The COP forum does not cater to developing countries’ domestic inabilities to handle climate disasters, it rather focuses on impact of global warming due to global greenhouse gas (GHG) emissions from advanced economies. As the main contributors of GHG emissions are the US, EU and China. Pakistan with less than 1% share has an insignificant contribution to the larger phenomenon of global warming and faced unfair burden on the economy evident from the recent floods that affected 33 million people across the country.

Pakistan is among the countries most vulnerable to climate disaster but least prepared to cope with it. Being in the limelight, Pakistan has to improve its existing environmental infrastructure to combat climate change and improved hazard identification and risk assessment. New competencies and silo-crossing abilities must be developed at all levels of governance. In North, Pakistan has a high range of Himalayas, Hindukush and Karakoram with largest reservoir of ice outside the polar region, ignoring the possibilities of glacial advance, fast glacial retreat and the issues that come with it. Pakistan has to make laws for Glacier Protection (GLPs) as the country has experienced erratic weather leading to flash floods, drought, glacial lake outbursts, scorching heatwaves and increased rainfall variability.

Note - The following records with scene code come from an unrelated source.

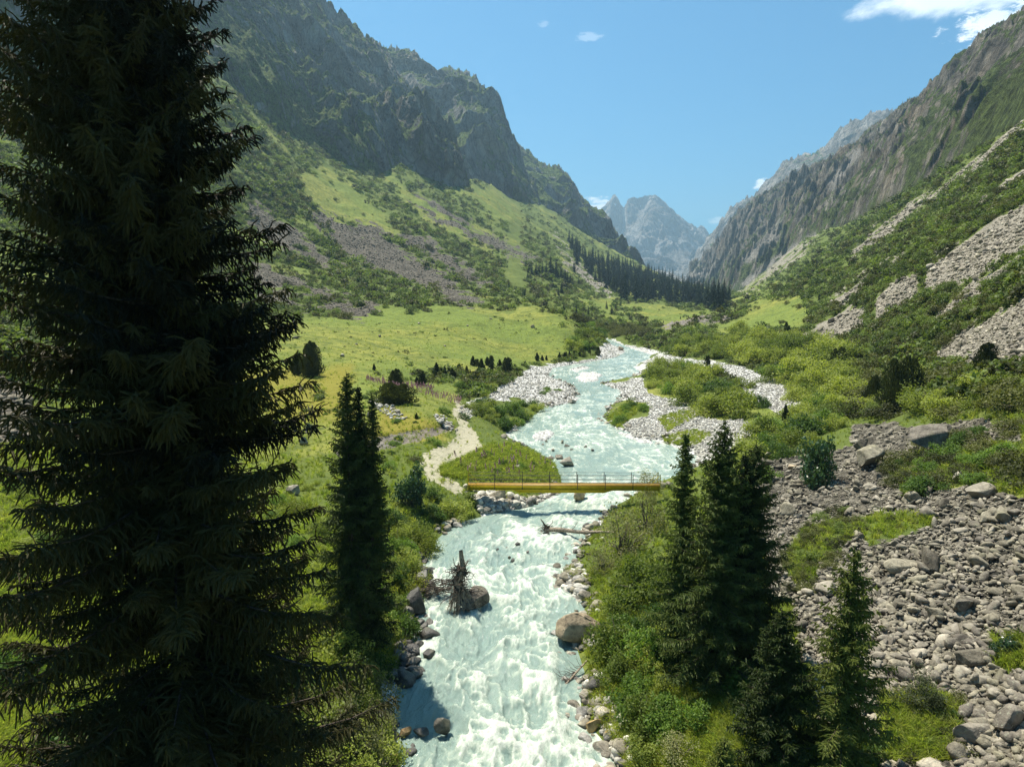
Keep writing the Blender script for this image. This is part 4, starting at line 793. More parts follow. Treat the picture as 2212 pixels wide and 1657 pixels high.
bush_poly(K_GRN+K_WIL, [(1300,745),(1330,735),(1300,710),(1240,700),(1235,760)], 12, 2.0, 3.6, 'green bush where the river comes round the meadow hill', 'bushes at the river bend', 1.0, .6)
bush_poly(K_OLV, [(1240,690),(1330,700),(1420,715),(1400,735),(1330,730),(1260,700)], 30, 2.0, 3.6, 'mixed bush upstream of the river bend', 'bushes upstream of the bend', .9, .6)
bush_px(K_WIL, 1062, 845, 20, 'round willow bush at the end of the juniper row'); bush_px(K_GRN, 1030, 842, 22, 'grey-green bush near the round willow by the juniper row', None, .8); bush_px(K_GRN, 995, 838, 18, 'darker bush at the meadow rim behind the path'); bush_px(K_YEL, 1048, 858, 10, 'small bright shrub in front of the round willow')
bush_px(K_GRN, 1000, 905, 16, 'blue-green bush overhanging the sandy path'); bush_px(K_GRN, 958, 893, 16, 'blue-green bush by the stone pile above the path')
bush_poly(K_SLP, [(500,150),(560,260),(700,360),(830,430),(960,470),(1130,560),(1200,640),(1100,640),(960,590),(860,500),(700,440),(520,330)], 70, 1.8, 3.6, 'rounded shrub on the steep green slope under the dark cliffs', 'shrubs under the dark cliffs', .9, .6)
bush_poly(K_SLP, [(480,480),(560,560),(700,640),(850,660),(1000,665),(860,690),(640,690),(480,640)], 34, 1.3, 2.6, 'rounded shrub along the foot of the dark scree', 'shrubs at the foot of the dark scree', .9, .6)
bush_poly(K_SLP, [(1640,650),(1760,600),(1950,500),(2212,340),(2212,440),(2000,560),(1800,680),(1700,730)], 60, 1.0, 2.4, 'dark shrub on the sunny slope between the pale rock streaks', 'shrubs between the pale rock streaks', .85, .6)
bush_poly(K_SLP, [(1760,765),(1900,710),(2010,620),(2130,620),(2212,560),(2212,640),(2060,740),(1980,790),(1850,800)], 44, 1.0, 2.0, 'shrub on the slope just above the willow thicket', 'shrubs above the willow thicket', .85, .6)
# left bank, bridge to camera
bush_px(K_DGL, 886, 1092, 52, 'dark leafy tree with glossy leaves beside the bridge path', None, 1.35, .85)
bush_px(K_GRN, 932, 1075, 30, 'green shrub in front of the bridge path', None, .9)
bush_px(K_WIL, 985, 1112, 46, 'spreading willow bush under the bridge end', None, .85); bush_px(K_WIL, 1010, 1090, 26, 'smaller willow hard against the bridge end'); bush_px(K_GRN, 935, 1120, 36, 'green shrub between the glossy tree and the spreading willow')
bush_px(K_YEL, 905, 1190, 56, 'bright yellow-green willow leaning over the river below the bridge', None, .95); bush_px(K_WIL, 870, 1215, 44, 'willow behind the bright yellow-green one')
bush_px(K_YEL, 640, 1110, 44, 'yellow-green willow below the pale boulder in the clearing'); bush_px(K_WIL, 690, 1150, 36, 'willow at the foot of the columnar spruce'); bush_px(K_GRN, 600, 1090, 30, 'low green bush in the clearing seen past the huge spruce')
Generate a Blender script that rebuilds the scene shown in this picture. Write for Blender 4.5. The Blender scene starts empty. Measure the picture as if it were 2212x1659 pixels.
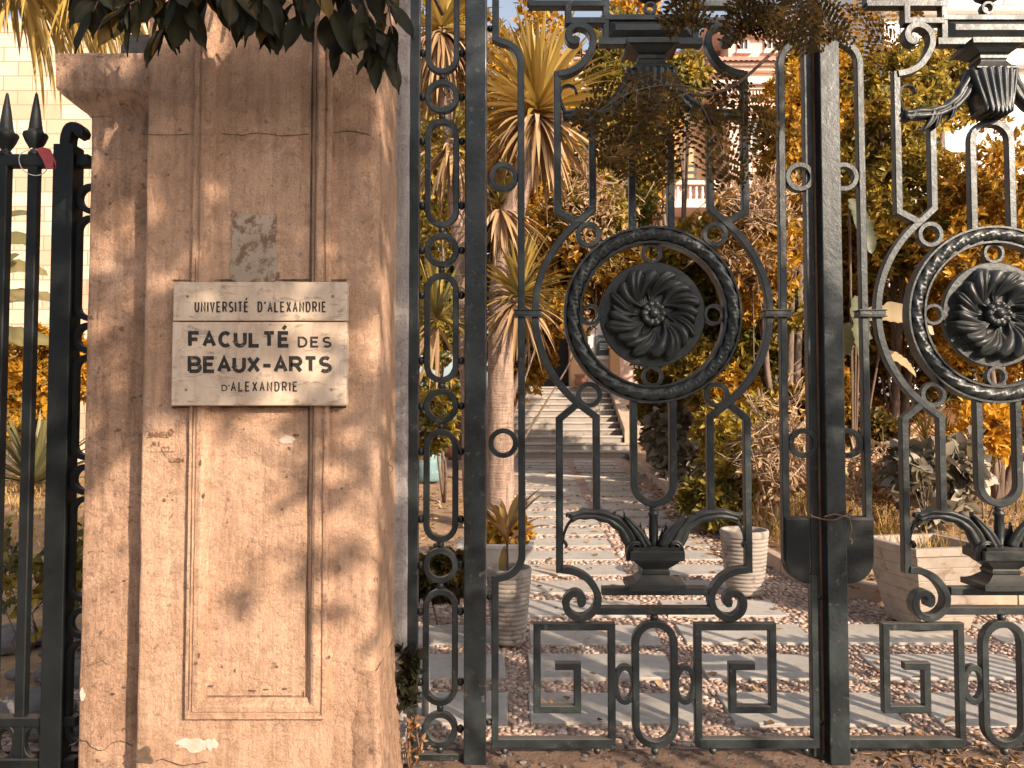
import bpy, bmesh, math, random
import numpy as np
from math import sin, cos, pi, radians, sqrt, atan2, tan, atan
from mathutils import Vector, noise as mnoise

random.seed(11)
RNG = np.random.default_rng(11)
S = bpy.context.scene
COL = S.collection

# ------------------------------------------------------------------ camera, sky, sun, exposure
CAM_H = 1.545
PITCH = radians(2.2)
FPX = 1661.0                       # focal length in units of a 2212 px wide frame
cam_d = bpy.data.cameras.new('camera')
cam = bpy.data.objects.new('camera', cam_d)
COL.objects.link(cam)
cam.location = (0, 0, CAM_H)
cam.rotation_euler = (pi / 2 + PITCH, 0, 0)
cam_d.sensor_width = 36
cam_d.lens = 36 * FPX / 2212
cam_d.clip_start = 0.05
cam_d.clip_end = 600
S.camera = cam

SUN_EL = radians(23)
SUN_H = Vector((0.65, -0.76, 0)).normalized()
SUN_D = Vector((SUN_H.x * cos(SUN_EL), SUN_H.y * cos(SUN_EL), sin(SUN_EL)))
world = bpy.data.worlds.new('World')
S.world = world
world.use_nodes = True
wn = world.node_tree.nodes
wl = world.node_tree.links
wn.clear()
sky = wn.new('ShaderNodeTexSky')
sky.sky_type = 'NISHITA'
sky.sun_disc = False
sky.sun_elevation = SUN_EL
sky.sun_rotation = atan2(SUN_H.x, SUN_H.y)
sky.dust_density = 3.0
sky.air_density = 1.0
hs = wn.new('ShaderNodeHueSaturation')
hs.inputs['Saturation'].default_value = 0.55
bg = wn.new('ShaderNodeBackground')
bg.inputs['Strength'].default_value = 0.15
wo = wn.new('ShaderNodeOutputWorld')
wl.new(sky.outputs[0], hs.inputs['Color'])
wl.new(hs.outputs[0], bg.inputs['Color'])
wl.new(bg.outputs[0], wo.inputs['Surface'])

sun_d = bpy.data.lights.new('sun', 'SUN')
sun_d.energy = 4.4
sun_d.angle = radians(0.5)
sun_d.color = (1.0, 0.84, 0.66)
sun = bpy.data.objects.new('sun', sun_d)
COL.objects.link(sun)
sun.rotation_euler = SUN_D.to_track_quat('Z', 'Y').to_euler()

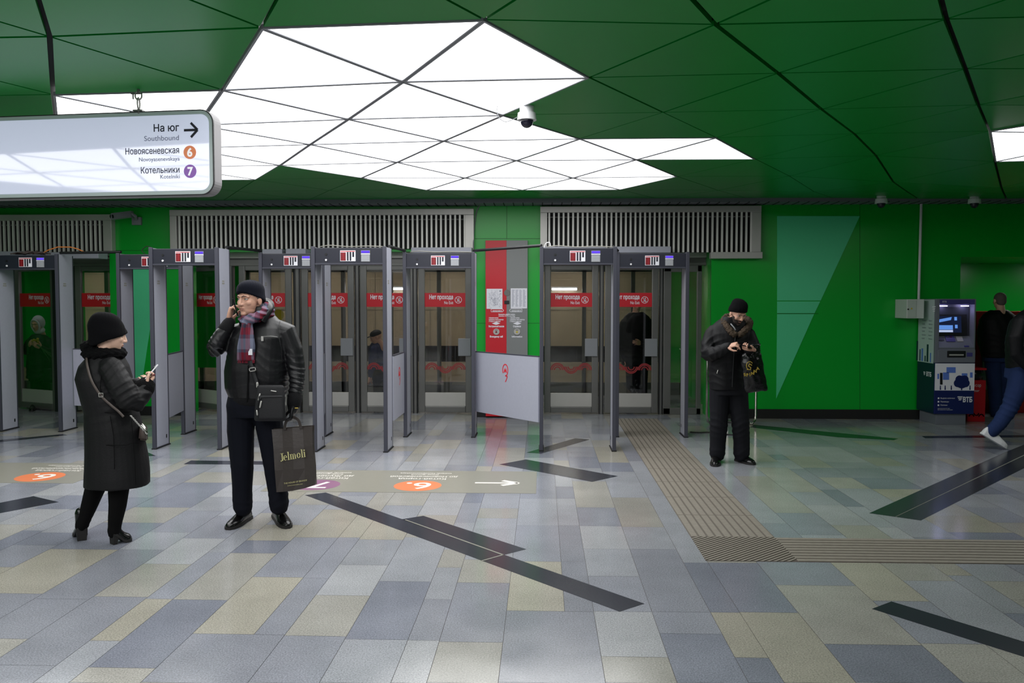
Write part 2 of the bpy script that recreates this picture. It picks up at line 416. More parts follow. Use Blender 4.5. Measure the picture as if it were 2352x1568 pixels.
p0 = atZ(1233, 1083); p1 = atZ(1233, 1133.4); cO = atZ(960.6, 1113.5); cP = atZ(733, 1108)
n6 = [('Китай-город', .085, .45, .1), ('до Новоясеневской', .085, .64, .1), ('Kitay-gorod', .05, .26, .065), ('towards Novoyasenevskaya', .05, .5, .06)]
n7 = [('Китай-город', .085, .45, .1), ('до Жулебино', .085, .5, .1), ('Kitay-gorod', .05, .26, .065), ('towards Zhulebino', .05, .4, .06)]
yb0, yb1 = p1.y, p0.y
floor_sign(cP.x-.42, p0.x, yb0, yb1, [('arrow', atZ(1140, 1113).x, (yb0+yb1)/2-.06, 0), ('c', cO.x, yb0+.27, (M['orange_floor'], '6.', n6)), ('c', cP.x, yb0+.27, (M['plum'], '7.', n7))],
           'floor_direction_film', 'beige floor film with a white arrow, an orange 6 and a plum 7')
cL = atZ(92, 1095); eR = atZ(175, 1105); yl0 = cL.y-.27
floor_sign(cL.x-1.9, eR.x+.02, yl0, yl0+(yb1-yb0), [('c', cL.x, yl0+.27, (M['orange_floor'], '6.', n6)), ('c', cL.x-1.0, yl0+.27, (M['plum'], '7.', n7))],
           'floor_direction_film', 'beige floor film with an orange 6 beside the woman in a long coat')
# ================================================================ CEILING
CZ = 3.09; RS = 1.054; NS = 1.21
rowY = lambda r: 4.32+(r-1)*RS
MEAS = {0: {2: (726, -163), 3: (1440, -165), 1: (40, -155), 4: (2120, -160)},
 1: {0: (-380, 93), 1: (114, 84), 2: (600, 63), 3: (1112, 45), 4: (1643, 56), 5: (2173, 44)},
 2: {0: (-275, 224), 1: (122, 217), 2: (510, 206), 3: (925, 187), 4: (1354, 178), 5: (1787, 168), 6: (2217, 158)},
 3: {1: (130, 290), 2: (455, 286), 3: (800, 273), 4: (1155, 264), 5: (1523, 258), 6: (1887, 251), 7: (2247, 241)},
 4: {1: (130, 345), 2: (425, 339), 3: (712, 331), 4: (1019, 323), 5: (1332, 318), 6: (1645, 315.5), 7: (1962, 307), 8: (2273, 301)},
 5: {2: (390, 382), 3: (643, 379), 4: (912, 372), 5: (1186, 368), 6: (1462, 366), 7: (1735, 365), 8: (2012, 357), 9: (2285, 371)},
 6: {2: (352, 413), 3: (588, 412), 4: (830, 408), 5: (1068, 408), 6: (1316, 408), 7: (1556, 405), 8: (1813, 404), 9: (2052, 418), 10: (2300, 431)},
 7: {3: (545, 439), 4: (757, 437), 5: (980, 436), 6: (1200, 436), 7: (1424, 435), 8: (1650, 437), 9: (1870, 440), 10: (2085, 441), 11: (2305, 443)},
 8: {3: (512, 461), 4: (709, 459), 5: (900, 458), 6: (1100, 457), 7: (1310, 456), 8: (1510, 456), 9: (1715, 455), 10: (1915, 455), 11: (2110, 457), 12: (2312, 457)}}
X00 = atY(925, 187, rowY(2)).x-3*NS+2*NS/2
def node(r, j):
    if r in MEAS and j in MEAS[r]: return atY(*MEAS[r][j], rowY(r))
    if r in MEAS:                      # carry the row on sideways from its measured end
        ks = sorted(MEAS[r]); k = ks[0] if j < ks[0] else ks[-1]; e = atY(*MEAS[r][k], rowY(r)); return Vector((e.x+(j-k)*NS, e.y, CZ*.6+e.z*.4))
    return Vector((X00+j*NS-r*NS/2, rowY(r), CZ))
LIT = set()
def lit(r, s):
    for t in s.split(): LIT.add((t[0], r, int(t[1:])))
lit(1, 'U2 D2 U3'); lit(2, 'U1 D1 U2 D2 U3 D3'); lit(3, 'U1 D1 U2 D2 U3 D3 U4'); lit(4, 'U2 D2 U3 D3 U4 D4 U5 D5 U6 D8 U9 D9'); lit(3, 'U8 D8')
lit(3, 'U0 D0'); lit(4, 'U0 D0 U1 D1'); lit(5, 'U0 D0 U1 D1'); lit(5, 'U2 D2 D3 U4 D4 U5 D5 U6'); lit(6, 'D4 U5 D5 U6 D6')  # leading calls add unseen triangles behind the sign to brighten the left grilles
# the same luminous field repeats over the hall behind the photographer
for r in range(-5, 0):
    for j in range(-4, 2):
        LIT.add(('U', r, j)); LIT.add(('D', r, j))
THICK = {((r, j), (r+1, j2)) for r, j, j2 in [(0,1,1),(1,1,1),(2,1,1),(0,3,4),(1,4,5),(2,5,6),(3,6,7),(4,7,8),(5,8,9),(6,9,10),(7,10,11),(0,4,5),(1,5,6),(2,6,7),(3,7,8),(4,8,9),(5,9,10),(6,10,11),(7,11,12)]}
THICK2 = {((1, 0), (1, 1)), ((1, 1), (1, 2)), ((1, 4), (1, 5))}
def inset(P, ds):
    n = (P[1]-P[0]).cross(P[2]-P[0]).normalized(); out = []
    L = []
    for i in range(3):
        a, b = P[i], P[(i+1) % 3]; d = (b-a).normalized(); nin = n.cross(d); L.append((a+nin*ds[i], d))
    for i in range(3):
        (a, d), (b, e) = L[i-1], L[i]
        dd = d.cross(e); s = (b-a).cross(e).dot(dd)/dd.length_squared; out.append(a+d*s)
    return out
cb = newbm(); lamps = []
for r in range(-7, 8):
    for j in range(-8, 16):
        for kind in 'UD':
            K = [(r, j), (r+1, j), (r+1, j+1)] if kind == 'U' else [(r, j), (r+1, j+1), (r, j+1)]
            P = [node(*k) for k in K]
            if min(q.x for q in P) < -13.5 or max(q.x for q in P) > 12.5: continue
            islit = (kind, r, j) in LIT
            ds = []
            for a, b in zip(K, K[1:]+K[:1]):
                e = tuple(sorted((a, b))); ds.append((.014 if r < 3 else .011) if e in THICK else .012 if e in THICK2 else .009 if r < 3 else .005)
            if islit: ds = [.002]*3
            Q = inset(P, ds)
            if islit: lamps.append((kind, r, j, Q))
            else:
                prism(cb, Q, (0, 0, .03))
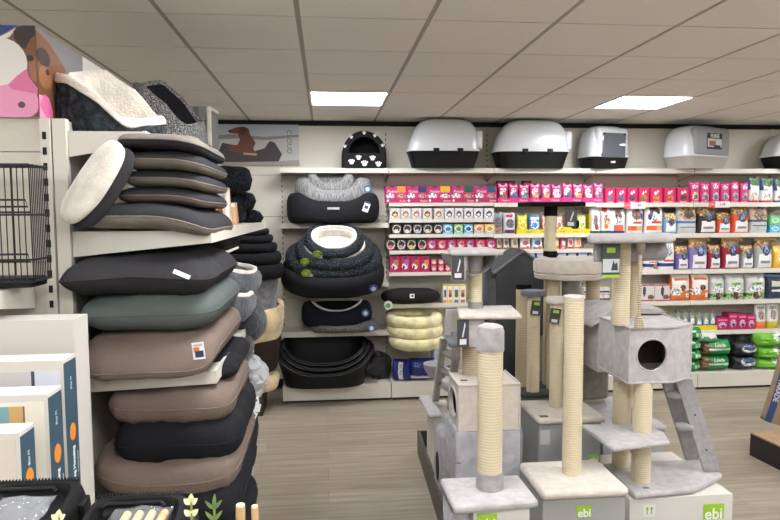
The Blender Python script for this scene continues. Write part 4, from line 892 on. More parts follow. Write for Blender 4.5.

Pakistan needs to focus on developing legislation on illegal encroachment on river belts, canals and water courses; take legal and administrative actions against timber mafia; protect agriculture lands from private housing societies; take steps against harmful air pollutants; work on preserving world heritage and ancient civilisations (Indus Valley, Mohenjo Daro, Gandhara, Harappa); promote the need for use of more renewable energy; reduce the use of emission-producing vehicles; carry out large-scale tree plantation; and build water lakes and reservoirs for storage purposes. Moreover, Pakistan should also address the need for emergency management and advance preparedness. If not, the pressure group of G7 with their aid will now require results and answers.